Morning Briefing: RBA highlights better global outlook

Australia’s central bank highlighted an improved global picture for the small open economy...

Morning Briefing: RBA highlights better global outlook
(Bloomberg) -- Australia’s central bank highlighted an improved global picture for the small open economy, while seeing limited employment gains because any growth will be labor light.

In its quarterly update of forecasts released Friday, the Reserve Bank of Australia left inflation estimates broadly unchanged, while growth in the year to June 2017 was cut by 1 percentage point due to a “base effect” from a third-quarter contraction. Liquefied natural gas exports are predicted to add about half a percentage point to GDP growth in 2017 and 2018.

“Overall growth is not expected to be sufficient to generate much of a decline in the unemployment rate over the forecast period,” the RBA said in its Statement on Monetary Policy. The nation’s jobless rate was 5.8 percent in December.

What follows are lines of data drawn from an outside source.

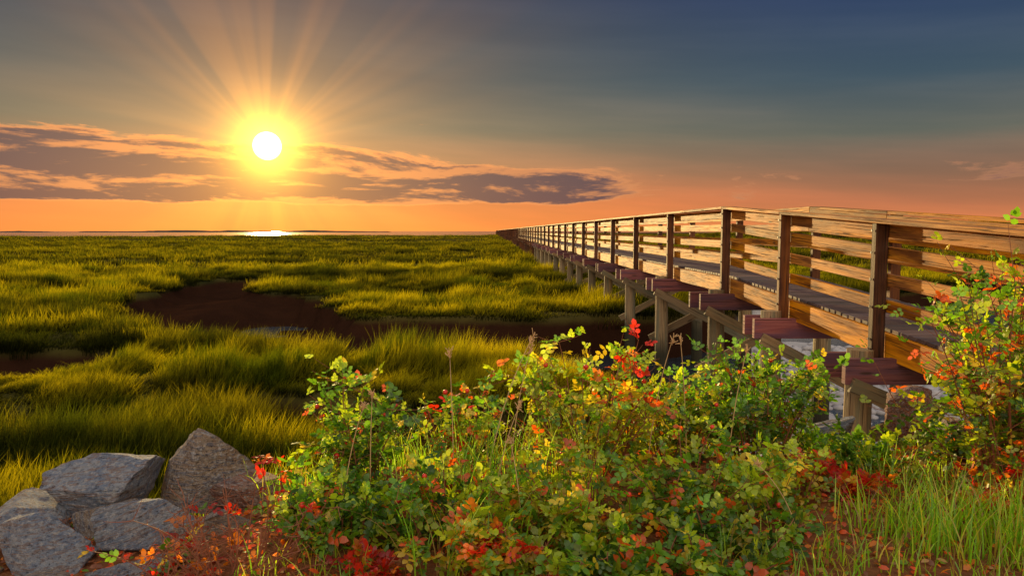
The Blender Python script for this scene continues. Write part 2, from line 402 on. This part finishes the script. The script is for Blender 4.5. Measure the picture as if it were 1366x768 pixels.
# ------------------------------------------------------------ boardwalk
Y0 = 11.7; W = 1.26
def bx(y): return 3.4-.028*(y-Y0) if y > Y0 else 3.4+.062*(Y0-y)
def bz(y): return 1.70 if y > Y0 else 1.70-.06*(Y0-y)
class Boxes:
    def __init__(s): s.V = []; s.F = []; s.UV = []; s.R = []; s.n = 0
    def beam(s, p0, p1, wd, ht, side=None):
        p0 = np.array(p0, float); p1 = np.array(p1, float); d = p1-p0; L = np.linalg.norm(d); d /= L
        if side is None: side = np.cross(d, (0, 0, 1.)) if abs(d[2]) < .95 else np.array((1., 0, 0))
        side = np.array(side, float); side -= d*side.dot(d); side /= np.linalg.norm(side)
        up = np.cross(side, d)
        a, b = side*wd/2, up*ht/2
        v = [p0-a-b, p0+a-b, p0+a+b, p0-a+b, p1-a-b, p1+a-b, p1+a+b, p1-a+b]
        s.V += v; o = s.n
        r = rng.random()
        for k in range(4):
            k2 = (k+1) % 4
            s.F.append((o+k, o+k2, o+4+k2, o+4+k)); wv = wd if k % 2 == 0 else ht
            s.UV += [(0, k*.5), (0, k*.5+wv), (L, k*.5+wv), (L, k*.5)]
        s.F += [(o+3, o+2, o+1, o), (o+4, o+5, o+6, o+7)]
        s.UV += [(0, 0), (.02, 0), (.02, ht), (0, ht)]*2
        s.R += [r]*8; s.n += 8
    def cyl(s, p0, p1, r0, r1, n=14):
        p0 = np.array(p0, float); p1 = np.array(p1, float); d = p1-p0; L = np.linalg.norm(d); d /= L
        a = np.cross(d, (0, 1., 0)) if abs(d[1]) < .9 else np.cross(d, (1., 0, 0)); a /= np.linalg.norm(a); b = np.cross(d, a)
        o = s.n; r = rng.random()
        for k in range(n):
            th = 2*math.pi*k/n; j = 1+.05*(rng.random()-.5)
            q = a*math.cos(th)+b*math.sin(th); s.V += [p0+q*r0*j, p1+q*r1*j]
        c0 = o+2*n; s.V += [p0, p1]
        for k in range(n):
            k2 = (k+1) % n; s.F.append((o+2*k, o+2*k2, o+2*k2+1, o+2*k+1))
            s.UV += [(0, k*.07), (0, k*.07+.07), (L, k*.07+.07), (L, k*.07)]
        for k in range(0, n, 2):
            k1, k2 = (k+1) % n, (k+2) % n
            s.F += [(c0+1, o+2*k+1, o+2*k1+1, o+2*k2+1)]; s.UV += [(0, 0), (.1, 0), (.1, .1), (0, .1)]
        s.R += [r]*(2*n+2); s.n += 2*n+2
    def build(s, name, mat, parent, bevel=0.):
        o = mesh_obj(name, s.V, s.F, mats=[mat], parent=parent, uv=s.UV, attrs={'rnd': ('FLOAT', 'POINT', s.R)})
        if bevel:
            b = o.modifiers.new('bevel', 'BEVEL'); b.width = bevel; b.segments = 1; b.limit_method = 'ANGLE'
        return o
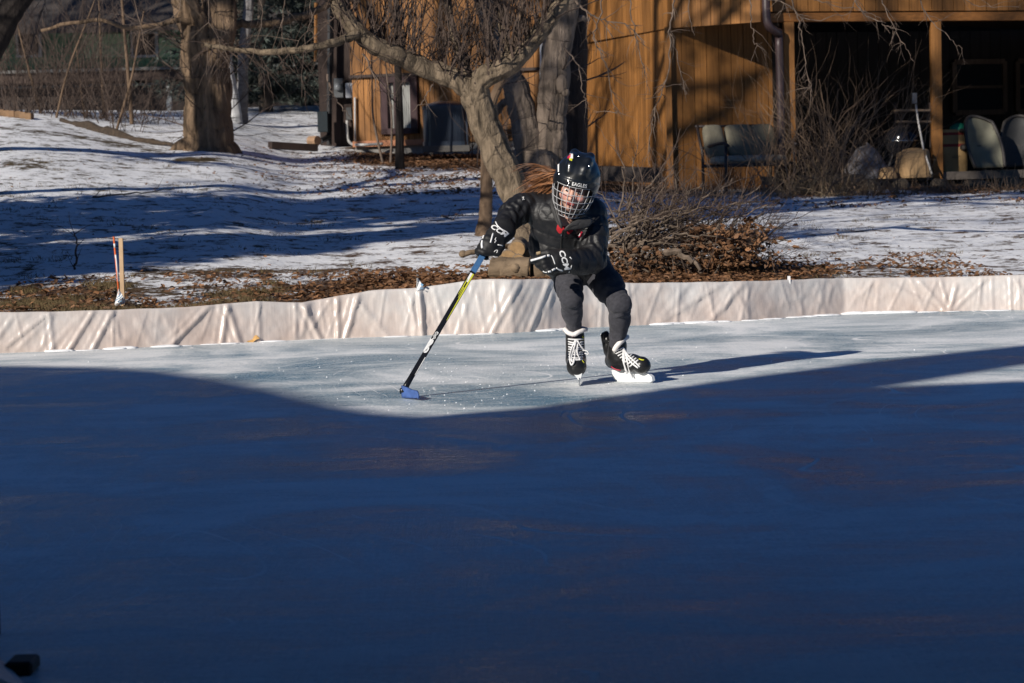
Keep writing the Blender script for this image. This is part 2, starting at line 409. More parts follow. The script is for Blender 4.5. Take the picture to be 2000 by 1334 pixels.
for _ in range(95):
    u_ = random.uniform(-200, 2200); a_ = random.choice((0, 0, .15, .3)); FOLDS.append((u_, a_, u_ + random.gauss(-14, 34), random.uniform(.55, 1), random.uniform(.006, .016), random.uniform(3.5, 7)))
def liner():
    us = np.arange(-640, 2660, 3.0); nv = 16; V = []
    bx = [x for x, _ in BASEPX]; tx = [x for x, _ in TOPPX]
    for u in us:
        b = G(u, np.interp(u, bx, [y for _, y in BASEPX]) if -300 <= u <= 2300 else (703 if u < 0 else 596)); 
        tz = board_top(b.x)
        for j in range(nv + 4):
            if j <= nv:
                t = j / nv; p = Vector((b.x, b.y + .05 * t, tz * t - .015 * (1 - t)))
                vv = 1 - t; out = 0
                for (ua, va, ub, vb, amp, w) in FOLDS:
                    if vv < va - .15 or vv > vb + .12: continue
                    k = (vv - va) / (vb - va); uc = ua + (ub - ua) * k; d = (u - uc) / w
                    if abs(d) > 3: continue
                    amp_ = amp * .6; d = d * 1.6; e = 1 if va <= vv <= vb else max(0, 1 - abs(min(vv - va, vb - vv, 0)) / .15)
                    out += amp_ * (math.exp(-d * d) + .35 * math.exp(-((d + 2.6) / .9) ** 2) - .12 * math.exp(-((d - 1.6) / .8) ** 2)) * e
                out += .016 * mnoise.noise(Vector((b.x * 2.2, t * .8, 3))) + .008 * mnoise.noise(Vector((b.x * 7 + t * 2, t * 1.5, 7))) + .006 * abs(mnoise.noise(Vector((b.x * 11 - t * 2.6, t * 1.2, 17)))) + .004 * mnoise.noise(Vector((b.x * 24 + t * 3, t * 5, 27)))
                out *= min(1, (1 - t) * 6 + .35)
                p.y -= out
                p.z += (.006 * mnoise.noise(Vector((b.x * 5, 0, 2))) + .012 * mnoise.noise(Vector((b.x * 1.7, 0, 12)))) * t
            else:
                q = j - nv; p = Vector((b.x, b.y + .05 + .04 * q, tz - [0, .003, .03, .14][q] + .006 * mnoise.noise(Vector((b.x * 5, 0, 2))) + .012 * mnoise.noise(Vector((b.x * 1.7, 0, 12)))))
            V.append(p)
    n = nv + 4; Fq = [[i * n + j, (i + 1) * n + j, (i + 1) * n + j + 1, i * n + j + 1] for i in range(len(us) - 1) for j in range(n - 1)]
    root = thing('rink_wall', 'low rink wall wrapped in wrinkled whitish plastic liner along far edge of ice', 'rink wall', G(1000, 650))
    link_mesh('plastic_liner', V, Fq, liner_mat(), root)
    mb = MB()
    for i in range(0, len(us) - 40, 40):
        a = Vector(V[i * n]); c = Vector(V[(i + 40) * n]); a.y += .16; c.y += .16
        za = board_top(a.x) * .5; mb.beam((a.x, a.y + .02, za * .9), (c.x, c.y + .02, board_top(c.x) * .45), .03, za * 1.6)
    mb.build('board', wood_mat('pine_board', (.42, .30, .19), vert=False), root)
liner()
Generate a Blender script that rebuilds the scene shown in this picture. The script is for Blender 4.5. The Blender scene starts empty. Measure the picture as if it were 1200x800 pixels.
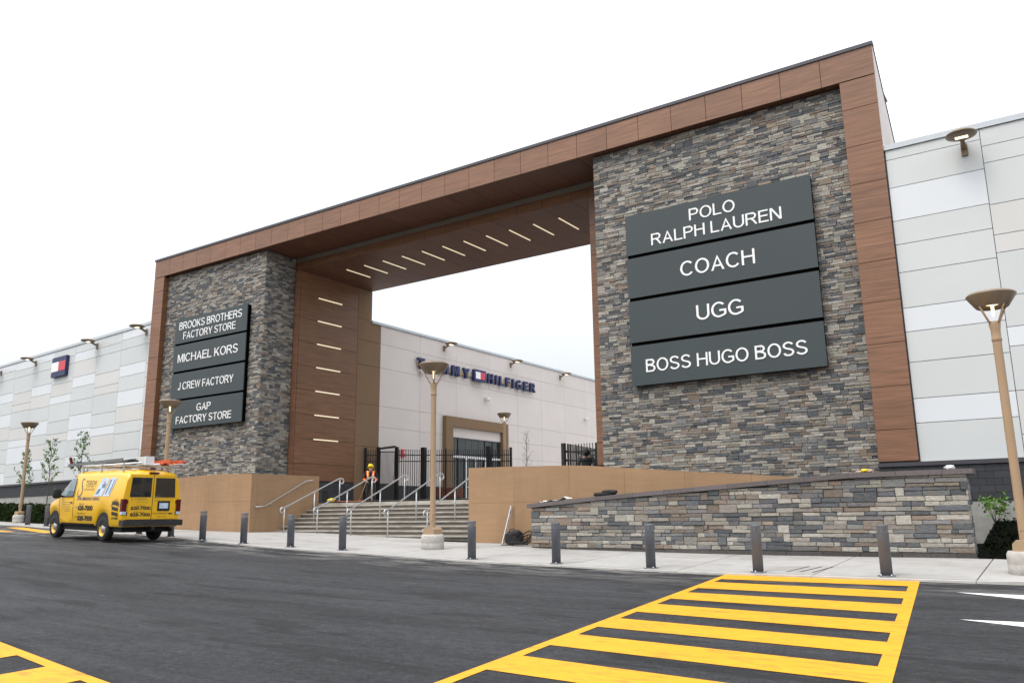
import bpy, bmesh, math, random
from mathutils import Vector, Matrix
R = random.Random(7)
SC = bpy.context.scene
COL = SC.collection
EYE = 1.62                       # everything below is measured from eye height; lifted by EYE at the end

# ------------------------------------------------------------------ camera, sky, sun, exposure
cd = bpy.data.cameras.new('camera'); cam = bpy.data.objects.new('camera', cd); COL.objects.link(cam)
cd.sensor_width = 36; cd.lens = 955.45*36/1200; cd.clip_start = .1; cd.clip_end = 3000
yaw, pit, rol = [math.radians(a) for a in (33.98, 11.92, -.73)]
f_ = Vector((-math.sin(yaw)*math.cos(pit), math.cos(yaw)*math.cos(pit), math.sin(pit)))
rt_ = Vector((math.cos(yaw), math.sin(yaw), 0)); up_ = rt_.cross(f_)
r2_ = math.cos(rol)*rt_ + math.sin(rol)*up_; u2_ = r2_.cross(f_)
cam.matrix_world = Matrix(((r2_.x, u2_.x, -f_.x, 0), (r2_.y, u2_.y, -f_.y, 0), (r2_.z, u2_.z, -f_.z, EYE), (0, 0, 0, 1)))
SC.camera = cam

SUN_EL, SUN_AZ = math.radians(58), math.radians(200)     # azimuth clockwise from +Y
wd = bpy.data.worlds.new('World'); SC.world = wd; wd.use_nodes = True
nt = wd.node_tree; nt.nodes.clear()
N = nt.nodes.new; L = nt.links.new
out = N('ShaderNodeOutputWorld'); add = N('ShaderNodeAddShader'); L(add.outputs[0], out.inputs[0])
sky = N('ShaderNodeTexSky'); sky.sky_type = 'NISHITA'; sky.sun_disc = False
sky.sun_elevation = SUN_EL; sky.sun_rotation = SUN_AZ; sky.dust_density = 6; sky.air_density = 1.5
b1 = N('ShaderNodeBackground'); b1.inputs[1].default_value = .05; L(sky.outputs[0], b1.inputs[0]); L(b1.outputs[0], add.inputs[0])
# the overcast layer: white cloud, brighter towards the zenith
tc = N('ShaderNodeTexCoord'); sp = N('ShaderNodeSeparateXYZ'); L(tc.outputs['Generated'], sp.inputs[0])
mr = N('ShaderNodeMapRange'); mr.inputs[1].default_value = 0; mr.inputs[2].default_value = 1; mr.inputs[3].default_value = .46; mr.inputs[4].default_value = 2.15
L(sp.outputs[2], mr.inputs[0])
nz = N('ShaderNodeTexNoise'); nz.inputs['Scale'].default_value = 1.6; nz.inputs['Detail'].default_value = 3
L(tc.outputs['Generated'], nz.inputs[0])
m2 = N('ShaderNodeMapRange'); m2.inputs[3].default_value = .88; m2.inputs[4].default_value = 1.12; m2.inputs[1].default_value = .3; m2.inputs[2].default_value = .7; L(nz.outputs[0], m2.inputs[0])
mm = N('ShaderNodeMath'); mm.operation = 'MULTIPLY'; L(mr.outputs[0], mm.inputs[0]); L(m2.outputs[0], mm.inputs[1])
b2 = N('ShaderNodeBackground'); b2.inputs[0].default_value = (.955, .975, 1, 1); L(mm.outputs[0], b2.inputs[1]); L(b2.outputs[0], add.inputs[1])

sd = bpy.data.lights.new('sun', 'SUN'); sd.energy = 1.1; sd.angle = math.radians(22); sd.color = (1, .97, .92)
sun = bpy.data.objects.new('sun', sd); COL.objects.link(sun)
sdir = Vector((math.sin(SUN_AZ)*math.cos(SUN_EL), math.cos(SUN_AZ)*math.cos(SUN_EL), math.sin(SUN_EL)))
sun.rotation_euler = sdir.to_track_quat('Z', 'Y').to_euler()
SC.view_settings.view_transform = 'Standard'; SC.view_settings.look = 'None'
SC.view_settings.exposure = .16; SC.view_settings.gamma = 1; SC.view_settings.use_curve_mapping = False
SC.render.resolution_x = 1024; SC.render.resolution_y = 682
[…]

An unexpected bounce in commodity prices from stronger growth in chief trading partner China and a better performance in developed nations has lifted Australia’s terms of trade by 15 percent since mid-2016. While that’s forecast to unwind, the levels are forecast to remain above the lows of a year ago.

Consumption Growth
As to Australian households, the central bank said the profile of consumption growth “has been revised a little lower” as it’s unlikely to run much ahead of income growth. “This implies that the saving ratio will be relatively stable, rather than continuing to decline, as previously assumed,” the central bank said.

This is unexpected as the RBA cut the benchmark interest rate to a record-low 1.5 percent in August and house prices in Sydney and Melbourne have surged, meaning cheap money and a wealth effect are failing to spur consumers.

On the property market, the central bank noted the unexpected decline in dwelling investment in the third quarter was a reflection of bad weather, while the large amount of work in the pipeline suggests dwelling investment will remain high for the next year or so.